A week later when I met the ST, the parental angst had settled. I had dealt
with email after email and numerous parent visits. The ST and I went through
the curriculum, and it became immediately obvious that the ST did not have a
solid background in math and science. The ST had also never had a chance to
see or handle a TE, since the coursework was all online for the ST. I had to
do a basic inservice for the ST for all of the curricular materials I use in
each content area (5th).
The expectations of the incumbent's school are that by the end of the 40 day
teaching assignment, the ST will be ready to solo for two weeks' worth of
instruction. That meant training the ST in all of the school procedures,
classroom procedures, school policies, paperwork, interventions, GL meetings,
staff meetings, grading policies, instructional strategies (we are a DI
school), software tool management backends (AR, pearsonsuccessnet, gradebook,
AM, Google calendar for homework, edtek, and student lab applications). It
meant teaching the ST how to run lit circles, teach novel units, analyze
literature, create foldables, manage computer projects, teach genre writing,
and a myriad of other things I use. The ST had to learn all of this, or my
very particular parents would have gone to the board about the ST.

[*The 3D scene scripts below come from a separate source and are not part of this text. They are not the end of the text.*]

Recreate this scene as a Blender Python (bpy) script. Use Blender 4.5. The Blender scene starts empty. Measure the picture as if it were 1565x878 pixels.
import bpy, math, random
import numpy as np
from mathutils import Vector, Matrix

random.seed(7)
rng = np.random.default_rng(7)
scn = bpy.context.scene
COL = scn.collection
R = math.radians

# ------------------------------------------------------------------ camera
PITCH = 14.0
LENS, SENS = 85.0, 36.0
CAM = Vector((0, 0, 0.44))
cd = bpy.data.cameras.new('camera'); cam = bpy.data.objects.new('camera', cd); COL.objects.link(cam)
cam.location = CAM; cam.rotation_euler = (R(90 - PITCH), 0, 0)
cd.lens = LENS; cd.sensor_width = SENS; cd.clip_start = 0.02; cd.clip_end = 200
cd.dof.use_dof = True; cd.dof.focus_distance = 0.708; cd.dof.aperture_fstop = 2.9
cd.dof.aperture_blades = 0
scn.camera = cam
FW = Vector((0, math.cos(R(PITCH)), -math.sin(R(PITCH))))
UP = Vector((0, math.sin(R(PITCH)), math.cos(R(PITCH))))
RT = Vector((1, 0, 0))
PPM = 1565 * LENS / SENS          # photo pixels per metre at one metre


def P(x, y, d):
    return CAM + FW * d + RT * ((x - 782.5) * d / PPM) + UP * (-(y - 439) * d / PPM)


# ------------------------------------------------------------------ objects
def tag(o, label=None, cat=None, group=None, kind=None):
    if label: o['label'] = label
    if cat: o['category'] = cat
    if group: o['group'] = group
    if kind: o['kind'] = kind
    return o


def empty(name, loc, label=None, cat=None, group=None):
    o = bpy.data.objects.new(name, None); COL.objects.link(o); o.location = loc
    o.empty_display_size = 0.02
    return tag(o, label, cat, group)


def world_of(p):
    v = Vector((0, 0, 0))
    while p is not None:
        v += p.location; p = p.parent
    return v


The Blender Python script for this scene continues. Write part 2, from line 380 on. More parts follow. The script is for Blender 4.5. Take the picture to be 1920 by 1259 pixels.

We're in the last two days of coaching before the ST solos. The parents are
calm, the kids are learning, the ST is ready to fly all day alone, and I am
beat. The reason many CT's don't do all of this is that it is a huge drain on
the time of the CT, and the CT has to do things like turn a week long math
inservice into bite sized pieces the ST can digest quickly and then apply.
Many ST's have trouble with 5th grade math (prealgebra and geometry in
particular) and science (periodic table, basic chemistry, atomic structure,
etc.). It means the CT has to teach the ST about the subject matter itself.
Many CT's opt instead to use the ST as a personal assistant, because it is
really hard work to actually mentor. I hope that sheds some light on things.
BTW, my ST's wife is also an ST at this time. Her CT is treating her as an
assistant. My ST is getting to see both sides of the coin first hand.